The program is run by Rich Earth Institute, a research group based in Brattleboro, Vermont. The group is committed to advancing the use of human waste as a reusable resource.

Urine is rich in nitrogen and phosphorus, key ingredients in many fertilizers. Moreover, contrary to popular perception, urine is generally sterile and what little impurities it might contain can be removed easily through either pasteurization or long-term storage, says Kim Nace, the group’s founder and administrative director.

The case for “peecycling” is compelling when you consider that nationwide, 1.2 trillion gallons of water a year is used for flushing toilets. And an average person flushes a toilet five times a day, and four of those times it’s to dispose of just urine, not feces, Nace says.

“That means we each use more than 4,000 gallons of clean water every year just to get rid of urine,” she adds. “It’s a no-brainer – we’ve got to stop flushing toilets so often.”

An average person produces between 100 and 150 gallons of urine a year. That equates to about 8 pounds of nitrogen and almost one pound of phosphorus, which provide fertilizer to produce 320 pounds of wheat in a year, enough for a loaf of bread every day, Nace notes.

People who participate in the program either buy urine-diverting toilets or retrofit existing toilets with a separator. The urine is diverted to a holding tank located in a basement, while feces still goes into a septic tank, Ruggiero explains.

The program collected 5,000 gallon of urine in 2014. Best Septic currently hauls roughly 450 gallons of urine a month, which is taken to a local horse farm. There it’s treated and used to grow hay, Ruggiero says. In addition, Ruggiero has outfitted 10 portable restrooms with urine-separating devices so the company can contribute to the program, too.

The company hauled the urine for free for the first two years of the program, but now charges a flat fee, he says. Rich Earth refers program participants to Best Septic.

“It definitely gets our name out there for more business,” Ruggiero says, noting that the company gives a promotional pamphlet to urine-collecting customers who don’t already use Best Septic to pump their septic tanks.

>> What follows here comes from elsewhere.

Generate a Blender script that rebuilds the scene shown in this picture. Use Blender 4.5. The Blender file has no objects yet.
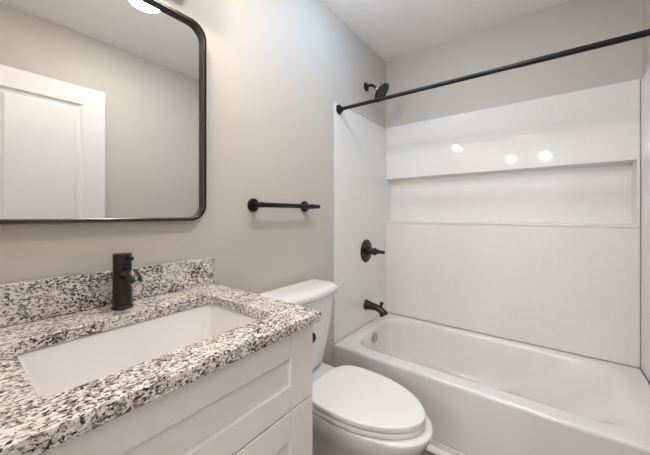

“I think Jeff and Best Septic are amazing,” Nace says. “Jeff very quickly understood what this is about and how he could be a part of it. He’s very committed to doing what’s right for managing human waste.”

Nace admits that recycling urine sounds like “a strange thing” and that some people initially have a hard time dealing with the “ick” factor.

“But not only do people get over it, they’re transformed when they realize something that comes out of our bodies can do so much good,” she adds. “We’ve been astounded at how empowered people feel about it.”